> **Exercise**
Print, exactly and with both ends included, the lines below that run from the one containing "Generate a Blender" to the one containing "SC.camera = camo". Pictures are omitted.

> **Record set**
**********
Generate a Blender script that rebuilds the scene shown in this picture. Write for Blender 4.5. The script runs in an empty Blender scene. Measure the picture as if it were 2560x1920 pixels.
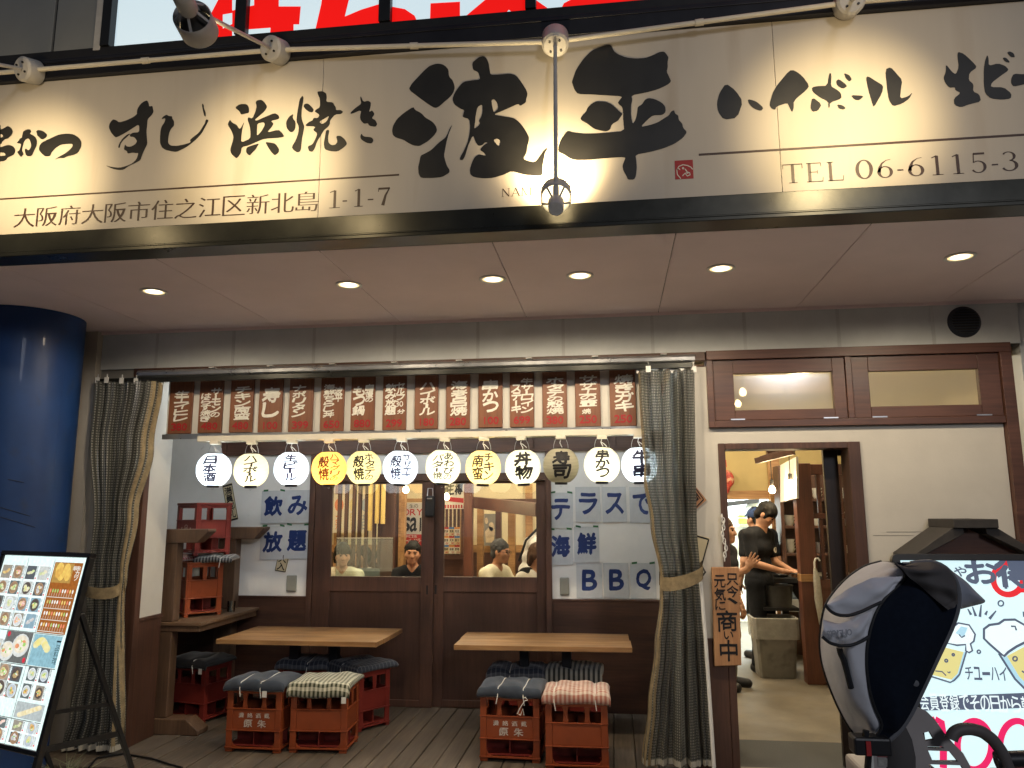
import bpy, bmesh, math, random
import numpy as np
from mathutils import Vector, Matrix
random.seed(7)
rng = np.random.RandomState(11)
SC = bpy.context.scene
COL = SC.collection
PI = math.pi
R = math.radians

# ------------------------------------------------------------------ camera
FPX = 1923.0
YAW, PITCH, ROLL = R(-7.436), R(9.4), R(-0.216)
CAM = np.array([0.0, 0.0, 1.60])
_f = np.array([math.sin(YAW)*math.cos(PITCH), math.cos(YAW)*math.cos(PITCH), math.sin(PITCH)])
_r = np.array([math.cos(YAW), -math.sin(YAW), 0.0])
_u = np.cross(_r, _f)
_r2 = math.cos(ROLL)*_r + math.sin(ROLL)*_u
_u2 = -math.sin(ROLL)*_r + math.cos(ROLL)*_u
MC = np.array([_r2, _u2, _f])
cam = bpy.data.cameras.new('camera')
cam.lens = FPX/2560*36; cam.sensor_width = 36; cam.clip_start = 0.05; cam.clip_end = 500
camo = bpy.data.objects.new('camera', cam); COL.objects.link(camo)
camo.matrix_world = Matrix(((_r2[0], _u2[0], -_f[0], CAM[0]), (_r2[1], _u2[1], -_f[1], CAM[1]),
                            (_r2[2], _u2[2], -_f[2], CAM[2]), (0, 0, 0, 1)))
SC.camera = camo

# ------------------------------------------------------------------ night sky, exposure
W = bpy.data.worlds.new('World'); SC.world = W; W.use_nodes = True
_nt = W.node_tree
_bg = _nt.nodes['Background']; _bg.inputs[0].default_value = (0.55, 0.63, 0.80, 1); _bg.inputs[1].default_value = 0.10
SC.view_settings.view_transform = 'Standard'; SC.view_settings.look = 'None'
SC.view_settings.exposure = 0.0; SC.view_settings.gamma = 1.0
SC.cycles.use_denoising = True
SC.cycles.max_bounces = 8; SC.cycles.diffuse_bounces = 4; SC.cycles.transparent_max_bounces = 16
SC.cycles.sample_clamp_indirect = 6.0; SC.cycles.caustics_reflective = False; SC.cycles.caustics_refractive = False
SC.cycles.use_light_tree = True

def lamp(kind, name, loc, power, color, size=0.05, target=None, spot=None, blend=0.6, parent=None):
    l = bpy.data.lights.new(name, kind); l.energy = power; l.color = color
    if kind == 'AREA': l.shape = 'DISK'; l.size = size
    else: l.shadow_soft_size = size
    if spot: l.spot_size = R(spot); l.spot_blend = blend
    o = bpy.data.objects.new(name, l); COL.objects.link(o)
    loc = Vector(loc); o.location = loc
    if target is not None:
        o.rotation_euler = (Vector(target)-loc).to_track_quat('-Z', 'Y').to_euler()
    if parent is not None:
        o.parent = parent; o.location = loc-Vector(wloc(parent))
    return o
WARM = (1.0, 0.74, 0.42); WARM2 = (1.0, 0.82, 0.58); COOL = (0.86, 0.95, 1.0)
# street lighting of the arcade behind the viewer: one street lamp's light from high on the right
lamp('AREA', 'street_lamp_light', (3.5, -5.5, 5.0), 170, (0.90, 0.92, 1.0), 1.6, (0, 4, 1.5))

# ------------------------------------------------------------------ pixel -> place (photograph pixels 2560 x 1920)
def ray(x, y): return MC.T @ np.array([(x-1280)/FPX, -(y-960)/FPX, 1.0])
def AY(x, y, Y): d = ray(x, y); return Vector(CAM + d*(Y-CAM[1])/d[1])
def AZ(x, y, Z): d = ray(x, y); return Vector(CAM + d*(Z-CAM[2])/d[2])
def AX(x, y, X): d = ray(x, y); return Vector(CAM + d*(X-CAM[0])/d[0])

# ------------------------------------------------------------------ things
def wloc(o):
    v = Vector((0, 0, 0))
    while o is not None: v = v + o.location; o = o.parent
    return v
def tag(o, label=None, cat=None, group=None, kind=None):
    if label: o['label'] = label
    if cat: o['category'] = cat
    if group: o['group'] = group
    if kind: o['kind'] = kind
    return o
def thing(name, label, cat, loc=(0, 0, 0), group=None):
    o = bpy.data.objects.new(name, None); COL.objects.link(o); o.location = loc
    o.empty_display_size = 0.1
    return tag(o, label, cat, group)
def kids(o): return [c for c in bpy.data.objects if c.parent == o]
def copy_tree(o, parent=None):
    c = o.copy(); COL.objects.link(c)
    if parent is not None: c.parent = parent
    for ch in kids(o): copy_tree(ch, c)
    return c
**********
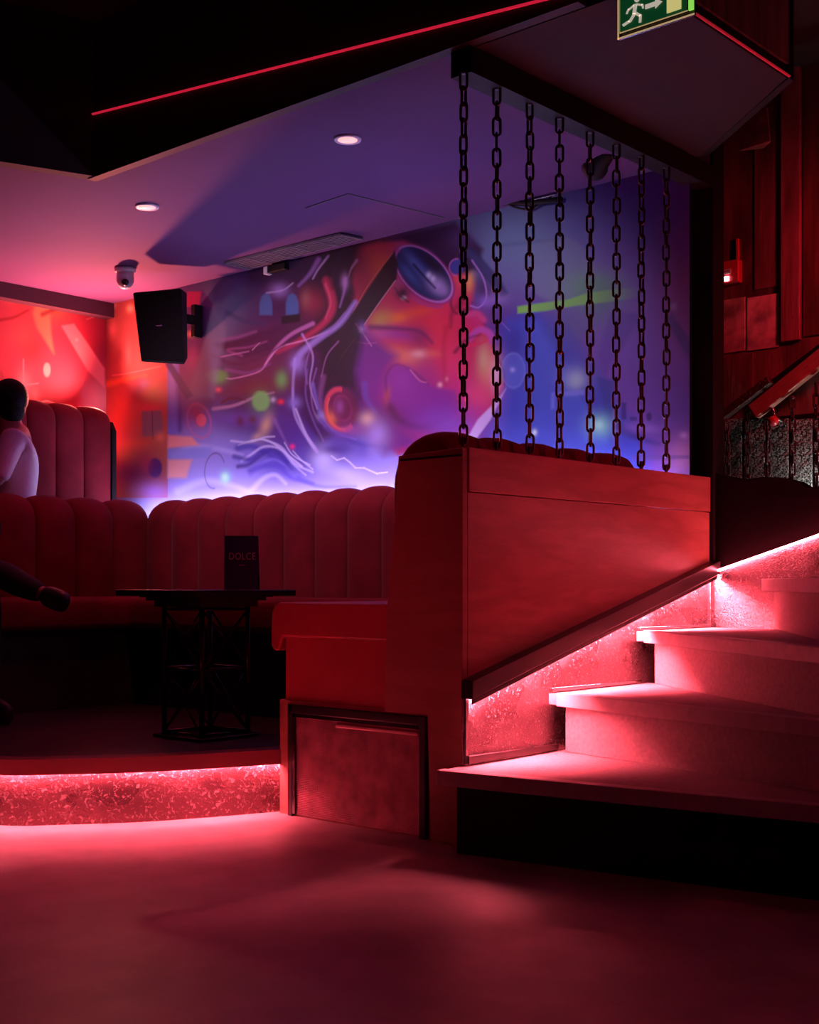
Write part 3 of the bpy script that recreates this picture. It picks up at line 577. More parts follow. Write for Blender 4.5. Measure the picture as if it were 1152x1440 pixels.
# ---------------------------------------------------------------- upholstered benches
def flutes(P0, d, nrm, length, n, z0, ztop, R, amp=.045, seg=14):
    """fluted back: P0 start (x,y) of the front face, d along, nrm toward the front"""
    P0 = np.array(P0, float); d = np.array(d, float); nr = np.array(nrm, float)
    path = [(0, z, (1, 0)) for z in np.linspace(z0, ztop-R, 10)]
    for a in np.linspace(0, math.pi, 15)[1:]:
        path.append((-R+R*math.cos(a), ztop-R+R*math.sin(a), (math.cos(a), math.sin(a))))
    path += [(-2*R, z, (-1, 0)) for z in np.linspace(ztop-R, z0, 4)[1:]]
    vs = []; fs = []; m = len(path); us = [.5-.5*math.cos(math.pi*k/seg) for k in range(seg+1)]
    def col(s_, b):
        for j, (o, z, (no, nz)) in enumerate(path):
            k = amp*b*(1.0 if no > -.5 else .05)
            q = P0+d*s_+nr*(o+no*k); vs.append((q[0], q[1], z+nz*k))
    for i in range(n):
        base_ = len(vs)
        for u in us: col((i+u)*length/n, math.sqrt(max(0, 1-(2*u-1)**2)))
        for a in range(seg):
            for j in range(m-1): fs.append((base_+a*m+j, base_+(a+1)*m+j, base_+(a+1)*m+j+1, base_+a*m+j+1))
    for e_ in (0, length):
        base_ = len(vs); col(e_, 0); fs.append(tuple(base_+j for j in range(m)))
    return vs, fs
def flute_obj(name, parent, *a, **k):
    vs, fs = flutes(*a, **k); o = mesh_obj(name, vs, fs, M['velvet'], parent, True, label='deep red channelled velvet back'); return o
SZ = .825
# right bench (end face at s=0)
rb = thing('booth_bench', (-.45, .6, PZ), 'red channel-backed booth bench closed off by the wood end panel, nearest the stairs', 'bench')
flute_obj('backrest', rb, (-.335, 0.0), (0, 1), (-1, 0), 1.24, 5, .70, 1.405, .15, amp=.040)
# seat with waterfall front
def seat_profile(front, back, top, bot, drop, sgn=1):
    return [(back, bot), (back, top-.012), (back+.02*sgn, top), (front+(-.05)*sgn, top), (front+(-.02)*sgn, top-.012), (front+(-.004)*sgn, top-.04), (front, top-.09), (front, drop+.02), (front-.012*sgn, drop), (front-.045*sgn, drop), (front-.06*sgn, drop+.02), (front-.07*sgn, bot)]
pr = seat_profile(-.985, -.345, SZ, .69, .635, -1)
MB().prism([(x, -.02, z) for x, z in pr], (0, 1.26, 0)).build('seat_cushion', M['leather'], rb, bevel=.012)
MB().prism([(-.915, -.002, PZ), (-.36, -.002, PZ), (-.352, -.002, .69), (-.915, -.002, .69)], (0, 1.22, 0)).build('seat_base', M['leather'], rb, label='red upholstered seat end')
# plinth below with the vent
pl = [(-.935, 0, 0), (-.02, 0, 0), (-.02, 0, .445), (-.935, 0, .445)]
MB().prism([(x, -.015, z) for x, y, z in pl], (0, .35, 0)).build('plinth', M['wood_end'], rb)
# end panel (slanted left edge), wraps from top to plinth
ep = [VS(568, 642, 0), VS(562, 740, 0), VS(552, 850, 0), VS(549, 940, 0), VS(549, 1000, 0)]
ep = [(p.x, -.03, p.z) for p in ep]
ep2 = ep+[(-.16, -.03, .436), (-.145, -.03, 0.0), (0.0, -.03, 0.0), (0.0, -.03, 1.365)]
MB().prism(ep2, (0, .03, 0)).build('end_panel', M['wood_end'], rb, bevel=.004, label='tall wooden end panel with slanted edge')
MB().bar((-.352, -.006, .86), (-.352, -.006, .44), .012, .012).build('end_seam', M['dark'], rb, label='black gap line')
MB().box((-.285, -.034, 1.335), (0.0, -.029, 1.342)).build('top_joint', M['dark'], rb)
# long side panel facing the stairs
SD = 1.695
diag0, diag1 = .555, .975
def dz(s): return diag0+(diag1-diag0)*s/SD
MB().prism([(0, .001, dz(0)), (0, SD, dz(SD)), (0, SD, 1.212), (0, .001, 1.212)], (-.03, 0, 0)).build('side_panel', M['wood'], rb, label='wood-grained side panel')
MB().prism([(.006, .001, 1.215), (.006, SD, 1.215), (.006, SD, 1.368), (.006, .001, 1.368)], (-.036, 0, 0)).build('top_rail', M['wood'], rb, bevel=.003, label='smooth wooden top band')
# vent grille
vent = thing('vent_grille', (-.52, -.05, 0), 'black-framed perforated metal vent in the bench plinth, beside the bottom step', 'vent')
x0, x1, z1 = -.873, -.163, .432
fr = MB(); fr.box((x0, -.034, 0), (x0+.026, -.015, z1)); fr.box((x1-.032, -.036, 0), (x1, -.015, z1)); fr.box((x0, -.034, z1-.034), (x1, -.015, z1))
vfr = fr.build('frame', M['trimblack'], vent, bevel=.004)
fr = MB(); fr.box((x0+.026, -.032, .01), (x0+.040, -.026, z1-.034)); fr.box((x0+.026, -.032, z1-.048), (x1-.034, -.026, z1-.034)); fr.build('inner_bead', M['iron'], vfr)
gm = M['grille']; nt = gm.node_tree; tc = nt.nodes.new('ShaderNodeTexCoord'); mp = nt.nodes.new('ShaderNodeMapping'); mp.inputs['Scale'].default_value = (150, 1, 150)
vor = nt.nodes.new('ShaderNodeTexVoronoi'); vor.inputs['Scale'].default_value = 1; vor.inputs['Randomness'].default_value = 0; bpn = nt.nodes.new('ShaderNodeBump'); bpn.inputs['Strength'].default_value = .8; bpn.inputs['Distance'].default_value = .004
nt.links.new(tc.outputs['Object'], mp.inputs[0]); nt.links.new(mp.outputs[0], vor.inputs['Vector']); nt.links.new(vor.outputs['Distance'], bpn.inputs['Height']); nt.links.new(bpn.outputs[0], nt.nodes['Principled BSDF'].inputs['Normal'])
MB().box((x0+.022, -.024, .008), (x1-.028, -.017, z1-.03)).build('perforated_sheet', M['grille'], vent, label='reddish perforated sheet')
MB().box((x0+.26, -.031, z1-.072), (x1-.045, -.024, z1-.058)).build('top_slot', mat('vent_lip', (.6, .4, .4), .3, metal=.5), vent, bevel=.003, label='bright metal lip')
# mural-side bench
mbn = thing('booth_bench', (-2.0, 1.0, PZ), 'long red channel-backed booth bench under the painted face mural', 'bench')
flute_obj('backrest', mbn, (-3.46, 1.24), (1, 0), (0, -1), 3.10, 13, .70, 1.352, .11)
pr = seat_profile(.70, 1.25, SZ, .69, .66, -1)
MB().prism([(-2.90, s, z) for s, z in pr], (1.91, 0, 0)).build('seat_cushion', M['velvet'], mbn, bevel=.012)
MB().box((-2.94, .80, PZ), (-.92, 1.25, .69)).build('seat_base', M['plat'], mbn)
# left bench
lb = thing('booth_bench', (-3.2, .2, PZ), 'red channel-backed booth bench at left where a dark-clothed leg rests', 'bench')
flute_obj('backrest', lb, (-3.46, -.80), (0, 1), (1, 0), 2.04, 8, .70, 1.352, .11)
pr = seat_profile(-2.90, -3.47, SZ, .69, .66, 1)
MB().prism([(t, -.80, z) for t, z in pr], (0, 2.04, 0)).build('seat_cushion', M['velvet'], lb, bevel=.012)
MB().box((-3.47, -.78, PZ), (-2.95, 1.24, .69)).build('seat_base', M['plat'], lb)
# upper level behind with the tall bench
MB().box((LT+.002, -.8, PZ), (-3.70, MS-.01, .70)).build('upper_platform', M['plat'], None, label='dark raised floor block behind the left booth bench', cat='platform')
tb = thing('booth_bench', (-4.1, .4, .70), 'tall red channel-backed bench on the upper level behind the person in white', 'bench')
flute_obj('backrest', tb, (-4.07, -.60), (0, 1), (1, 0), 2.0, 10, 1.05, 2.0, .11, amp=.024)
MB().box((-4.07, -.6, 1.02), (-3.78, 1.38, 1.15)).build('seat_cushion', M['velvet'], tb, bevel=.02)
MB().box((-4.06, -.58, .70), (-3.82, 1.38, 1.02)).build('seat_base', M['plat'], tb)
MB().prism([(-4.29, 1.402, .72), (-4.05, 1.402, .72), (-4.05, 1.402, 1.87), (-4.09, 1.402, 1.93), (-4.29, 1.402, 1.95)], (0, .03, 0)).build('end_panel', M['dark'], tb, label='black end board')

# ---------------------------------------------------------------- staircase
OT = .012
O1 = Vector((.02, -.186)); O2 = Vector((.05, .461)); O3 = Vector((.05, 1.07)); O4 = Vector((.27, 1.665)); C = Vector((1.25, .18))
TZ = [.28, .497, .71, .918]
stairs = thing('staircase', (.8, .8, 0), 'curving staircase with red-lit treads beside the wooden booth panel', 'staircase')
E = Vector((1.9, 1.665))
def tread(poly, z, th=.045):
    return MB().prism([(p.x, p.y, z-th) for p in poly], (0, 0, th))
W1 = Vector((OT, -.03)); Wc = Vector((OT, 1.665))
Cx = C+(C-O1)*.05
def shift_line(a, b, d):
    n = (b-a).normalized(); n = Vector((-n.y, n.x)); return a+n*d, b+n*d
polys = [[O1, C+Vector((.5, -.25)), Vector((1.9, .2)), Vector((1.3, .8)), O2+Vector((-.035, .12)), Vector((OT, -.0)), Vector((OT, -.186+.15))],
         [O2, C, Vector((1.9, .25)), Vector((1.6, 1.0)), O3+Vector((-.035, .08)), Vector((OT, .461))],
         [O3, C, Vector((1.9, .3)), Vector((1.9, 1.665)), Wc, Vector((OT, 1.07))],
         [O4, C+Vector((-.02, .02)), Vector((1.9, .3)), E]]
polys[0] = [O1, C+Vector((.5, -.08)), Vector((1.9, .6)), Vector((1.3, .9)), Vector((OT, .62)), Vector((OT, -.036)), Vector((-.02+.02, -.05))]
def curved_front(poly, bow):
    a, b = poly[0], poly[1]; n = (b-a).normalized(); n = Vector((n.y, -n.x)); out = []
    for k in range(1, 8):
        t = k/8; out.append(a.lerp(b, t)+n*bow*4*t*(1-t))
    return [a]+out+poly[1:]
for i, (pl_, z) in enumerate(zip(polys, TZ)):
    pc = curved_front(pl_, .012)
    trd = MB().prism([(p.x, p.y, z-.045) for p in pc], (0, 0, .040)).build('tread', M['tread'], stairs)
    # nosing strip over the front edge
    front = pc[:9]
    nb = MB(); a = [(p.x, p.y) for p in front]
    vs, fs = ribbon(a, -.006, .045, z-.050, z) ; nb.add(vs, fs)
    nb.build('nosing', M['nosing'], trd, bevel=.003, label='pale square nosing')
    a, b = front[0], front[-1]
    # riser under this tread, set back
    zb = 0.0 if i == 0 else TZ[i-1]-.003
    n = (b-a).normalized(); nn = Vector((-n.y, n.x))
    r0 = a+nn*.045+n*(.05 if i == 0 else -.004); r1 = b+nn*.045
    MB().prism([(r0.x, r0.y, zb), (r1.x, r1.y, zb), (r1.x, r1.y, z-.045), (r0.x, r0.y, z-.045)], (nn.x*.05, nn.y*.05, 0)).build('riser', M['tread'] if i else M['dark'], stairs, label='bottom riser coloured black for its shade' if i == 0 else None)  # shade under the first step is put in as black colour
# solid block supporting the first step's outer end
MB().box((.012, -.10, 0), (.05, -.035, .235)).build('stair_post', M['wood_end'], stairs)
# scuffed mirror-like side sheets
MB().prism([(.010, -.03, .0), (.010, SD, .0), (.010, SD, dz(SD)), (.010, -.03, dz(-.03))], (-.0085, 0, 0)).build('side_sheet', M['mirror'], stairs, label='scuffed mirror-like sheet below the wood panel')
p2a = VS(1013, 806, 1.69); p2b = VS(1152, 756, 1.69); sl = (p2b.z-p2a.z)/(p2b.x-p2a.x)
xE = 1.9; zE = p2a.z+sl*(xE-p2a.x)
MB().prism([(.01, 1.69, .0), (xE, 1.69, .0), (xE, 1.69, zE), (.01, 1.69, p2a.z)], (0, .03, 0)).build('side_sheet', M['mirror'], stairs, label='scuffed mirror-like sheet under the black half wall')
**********
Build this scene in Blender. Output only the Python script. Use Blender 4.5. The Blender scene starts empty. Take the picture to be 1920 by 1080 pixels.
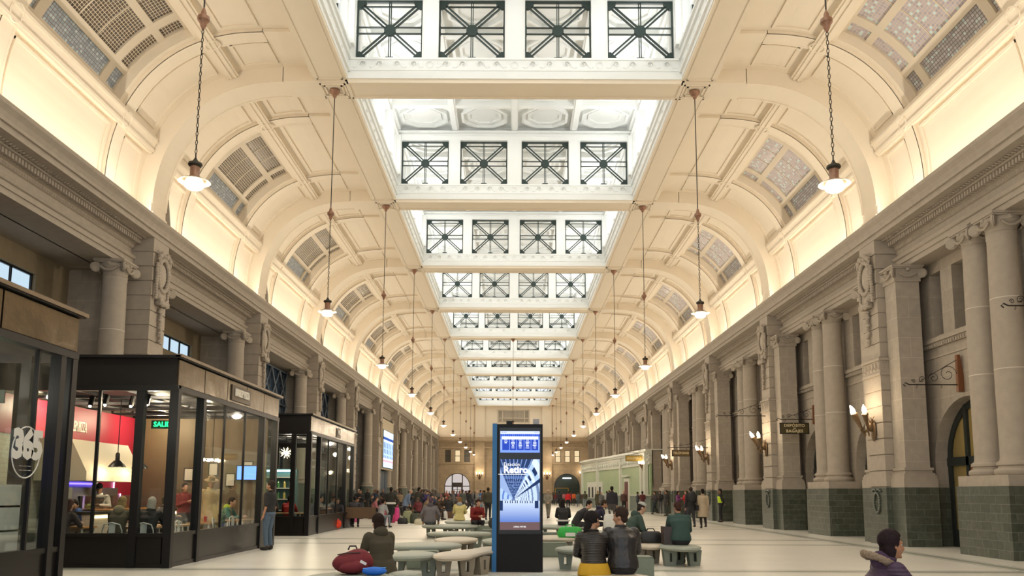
**********
> **The output**
Generate a Blender script that rebuilds the scene shown in this picture. Write for Blender 4.5. The script runs in an empty Blender scene. Measure the picture as if it were 2560x1920 pixels.
import bpy, bmesh, math, random
import numpy as np
from mathutils import Vector, Matrix
random.seed(7)
rng = np.random.RandomState(11)
SC = bpy.context.scene
COL = SC.collection
PI = math.pi
R = math.radians

# ------------------------------------------------------------------ camera
FPX = 1923.0
YAW, PITCH, ROLL = R(-7.436), R(9.4), R(-0.216)
CAM = np.array([0.0, 0.0, 1.60])
_f = np.array([math.sin(YAW)*math.cos(PITCH), math.cos(YAW)*math.cos(PITCH), math.sin(PITCH)])
_r = np.array([math.cos(YAW), -math.sin(YAW), 0.0])
_u = np.cross(_r, _f)
_r2 = math.cos(ROLL)*_r + math.sin(ROLL)*_u
_u2 = -math.sin(ROLL)*_r + math.cos(ROLL)*_u
MC = np.array([_r2, _u2, _f])
cam = bpy.data.cameras.new('camera')
cam.lens = FPX/2560*36; cam.sensor_width = 36; cam.clip_start = 0.05; cam.clip_end = 500
camo = bpy.data.objects.new('camera', cam); COL.objects.link(camo)
camo.matrix_world = Matrix(((_r2[0], _u2[0], -_f[0], CAM[0]), (_r2[1], _u2[1], -_f[1], CAM[1]),
                            (_r2[2], _u2[2], -_f[2], CAM[2]), (0, 0, 0, 1)))
SC.camera = camo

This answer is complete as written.